:: LISTED ENTRIES
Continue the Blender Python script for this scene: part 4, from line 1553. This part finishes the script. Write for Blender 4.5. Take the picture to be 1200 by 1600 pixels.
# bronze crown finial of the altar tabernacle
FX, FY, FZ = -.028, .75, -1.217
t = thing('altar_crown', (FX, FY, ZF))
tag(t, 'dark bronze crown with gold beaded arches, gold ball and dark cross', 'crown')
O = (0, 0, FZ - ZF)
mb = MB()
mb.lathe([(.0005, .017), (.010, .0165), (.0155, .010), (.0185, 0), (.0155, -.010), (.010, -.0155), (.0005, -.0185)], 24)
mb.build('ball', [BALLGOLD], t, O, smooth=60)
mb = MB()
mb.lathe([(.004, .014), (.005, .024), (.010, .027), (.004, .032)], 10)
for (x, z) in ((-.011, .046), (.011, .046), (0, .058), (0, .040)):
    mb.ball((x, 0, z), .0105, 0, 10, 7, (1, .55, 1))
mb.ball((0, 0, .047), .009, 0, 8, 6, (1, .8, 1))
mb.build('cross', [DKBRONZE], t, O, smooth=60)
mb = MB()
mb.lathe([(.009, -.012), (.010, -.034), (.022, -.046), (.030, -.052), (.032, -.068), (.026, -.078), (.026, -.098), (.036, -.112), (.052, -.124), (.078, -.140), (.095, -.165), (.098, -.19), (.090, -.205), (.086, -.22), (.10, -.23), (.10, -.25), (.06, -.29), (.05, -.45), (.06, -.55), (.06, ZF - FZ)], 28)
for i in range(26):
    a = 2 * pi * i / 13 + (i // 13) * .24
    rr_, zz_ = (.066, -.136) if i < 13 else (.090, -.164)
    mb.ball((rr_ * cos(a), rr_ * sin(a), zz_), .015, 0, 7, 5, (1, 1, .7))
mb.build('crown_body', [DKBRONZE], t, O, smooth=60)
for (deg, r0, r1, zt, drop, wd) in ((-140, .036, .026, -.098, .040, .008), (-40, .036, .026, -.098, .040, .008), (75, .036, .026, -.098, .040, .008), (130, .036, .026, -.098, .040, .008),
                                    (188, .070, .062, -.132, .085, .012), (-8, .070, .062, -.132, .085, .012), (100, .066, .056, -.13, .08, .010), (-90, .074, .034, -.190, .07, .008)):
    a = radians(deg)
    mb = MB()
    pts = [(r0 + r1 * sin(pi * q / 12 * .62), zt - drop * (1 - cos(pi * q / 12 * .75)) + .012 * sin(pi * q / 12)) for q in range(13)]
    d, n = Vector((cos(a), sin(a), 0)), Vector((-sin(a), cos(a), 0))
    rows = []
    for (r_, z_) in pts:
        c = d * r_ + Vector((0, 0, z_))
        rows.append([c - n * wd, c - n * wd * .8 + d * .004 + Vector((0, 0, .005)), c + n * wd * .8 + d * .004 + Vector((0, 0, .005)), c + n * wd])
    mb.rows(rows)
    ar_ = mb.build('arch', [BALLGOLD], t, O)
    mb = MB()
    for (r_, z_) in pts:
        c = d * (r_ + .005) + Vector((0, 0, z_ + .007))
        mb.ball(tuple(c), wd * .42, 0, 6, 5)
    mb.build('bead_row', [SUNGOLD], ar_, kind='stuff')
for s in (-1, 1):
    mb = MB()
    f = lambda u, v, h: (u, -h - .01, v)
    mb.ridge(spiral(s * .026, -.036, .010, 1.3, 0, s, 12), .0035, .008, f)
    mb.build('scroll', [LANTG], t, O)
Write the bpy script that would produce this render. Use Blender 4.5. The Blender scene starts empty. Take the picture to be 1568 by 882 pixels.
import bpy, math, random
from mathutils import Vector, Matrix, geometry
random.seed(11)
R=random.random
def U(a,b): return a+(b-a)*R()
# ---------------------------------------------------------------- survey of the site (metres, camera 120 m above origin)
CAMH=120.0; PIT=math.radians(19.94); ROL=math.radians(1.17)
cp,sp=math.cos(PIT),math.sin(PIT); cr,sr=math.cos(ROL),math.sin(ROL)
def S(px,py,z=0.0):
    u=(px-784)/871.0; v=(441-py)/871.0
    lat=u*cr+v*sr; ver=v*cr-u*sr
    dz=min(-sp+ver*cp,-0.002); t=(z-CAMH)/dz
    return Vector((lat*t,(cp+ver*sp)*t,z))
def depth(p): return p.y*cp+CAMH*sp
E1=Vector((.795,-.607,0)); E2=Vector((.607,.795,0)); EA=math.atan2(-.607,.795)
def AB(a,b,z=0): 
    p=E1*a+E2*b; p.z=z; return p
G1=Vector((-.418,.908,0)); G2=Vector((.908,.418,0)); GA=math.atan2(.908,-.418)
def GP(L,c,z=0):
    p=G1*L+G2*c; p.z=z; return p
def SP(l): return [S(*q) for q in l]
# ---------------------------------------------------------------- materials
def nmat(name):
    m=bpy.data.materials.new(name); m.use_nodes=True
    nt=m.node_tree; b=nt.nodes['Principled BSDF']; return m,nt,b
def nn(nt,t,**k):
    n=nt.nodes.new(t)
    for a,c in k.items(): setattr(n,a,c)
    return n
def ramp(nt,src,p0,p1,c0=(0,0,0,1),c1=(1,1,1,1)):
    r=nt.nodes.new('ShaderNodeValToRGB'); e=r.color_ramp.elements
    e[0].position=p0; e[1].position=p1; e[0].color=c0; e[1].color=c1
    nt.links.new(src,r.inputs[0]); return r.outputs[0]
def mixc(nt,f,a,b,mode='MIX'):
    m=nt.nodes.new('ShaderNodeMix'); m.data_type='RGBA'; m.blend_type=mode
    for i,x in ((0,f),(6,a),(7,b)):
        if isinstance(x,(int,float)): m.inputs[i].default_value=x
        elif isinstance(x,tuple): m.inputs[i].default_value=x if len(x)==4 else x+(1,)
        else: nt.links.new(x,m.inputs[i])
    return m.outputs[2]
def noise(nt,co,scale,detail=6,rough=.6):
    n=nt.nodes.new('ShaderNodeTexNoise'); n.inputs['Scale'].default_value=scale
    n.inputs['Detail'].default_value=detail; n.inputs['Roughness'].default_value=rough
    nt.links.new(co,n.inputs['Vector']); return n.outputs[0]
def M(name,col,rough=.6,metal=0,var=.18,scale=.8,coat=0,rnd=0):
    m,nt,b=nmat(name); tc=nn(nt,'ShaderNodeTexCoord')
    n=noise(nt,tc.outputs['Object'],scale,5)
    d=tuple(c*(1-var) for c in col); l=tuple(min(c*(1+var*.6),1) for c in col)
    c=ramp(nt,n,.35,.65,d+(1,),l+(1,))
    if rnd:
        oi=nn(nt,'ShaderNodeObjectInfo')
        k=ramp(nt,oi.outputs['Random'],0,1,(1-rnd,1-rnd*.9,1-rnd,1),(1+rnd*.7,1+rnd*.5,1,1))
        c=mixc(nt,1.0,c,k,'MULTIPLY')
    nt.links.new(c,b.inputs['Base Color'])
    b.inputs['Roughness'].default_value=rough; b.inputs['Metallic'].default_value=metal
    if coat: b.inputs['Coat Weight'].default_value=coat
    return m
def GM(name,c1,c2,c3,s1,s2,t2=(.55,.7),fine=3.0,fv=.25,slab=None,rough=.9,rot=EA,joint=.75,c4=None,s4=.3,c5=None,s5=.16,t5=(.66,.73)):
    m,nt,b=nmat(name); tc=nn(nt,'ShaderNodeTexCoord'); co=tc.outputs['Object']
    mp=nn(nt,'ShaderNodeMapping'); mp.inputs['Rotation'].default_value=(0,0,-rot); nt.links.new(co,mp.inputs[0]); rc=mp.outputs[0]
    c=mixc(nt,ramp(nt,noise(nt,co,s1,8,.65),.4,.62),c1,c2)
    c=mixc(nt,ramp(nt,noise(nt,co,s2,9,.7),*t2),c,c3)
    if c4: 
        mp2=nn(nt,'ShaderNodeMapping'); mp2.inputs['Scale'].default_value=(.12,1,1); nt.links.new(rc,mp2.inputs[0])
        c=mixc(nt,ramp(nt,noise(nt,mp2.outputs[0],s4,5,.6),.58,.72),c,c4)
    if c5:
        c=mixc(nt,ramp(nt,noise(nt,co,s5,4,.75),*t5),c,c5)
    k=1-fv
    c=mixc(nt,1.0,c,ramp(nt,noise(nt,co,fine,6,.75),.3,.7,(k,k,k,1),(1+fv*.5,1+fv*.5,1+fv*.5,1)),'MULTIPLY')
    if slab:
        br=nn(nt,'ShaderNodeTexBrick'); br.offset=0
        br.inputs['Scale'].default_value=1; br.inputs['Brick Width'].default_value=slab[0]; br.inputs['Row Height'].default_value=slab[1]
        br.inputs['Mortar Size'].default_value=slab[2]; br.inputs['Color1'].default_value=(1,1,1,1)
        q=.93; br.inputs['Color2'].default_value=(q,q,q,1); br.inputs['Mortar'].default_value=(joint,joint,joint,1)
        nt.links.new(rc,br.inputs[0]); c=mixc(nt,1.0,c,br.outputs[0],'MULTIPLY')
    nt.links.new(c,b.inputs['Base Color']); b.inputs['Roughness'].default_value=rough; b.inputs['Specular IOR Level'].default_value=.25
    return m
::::
| WHAT TO PRODUCE |
Each line holding the word "scene" counts once; report the total and nothing else.

| OUTPUT |
2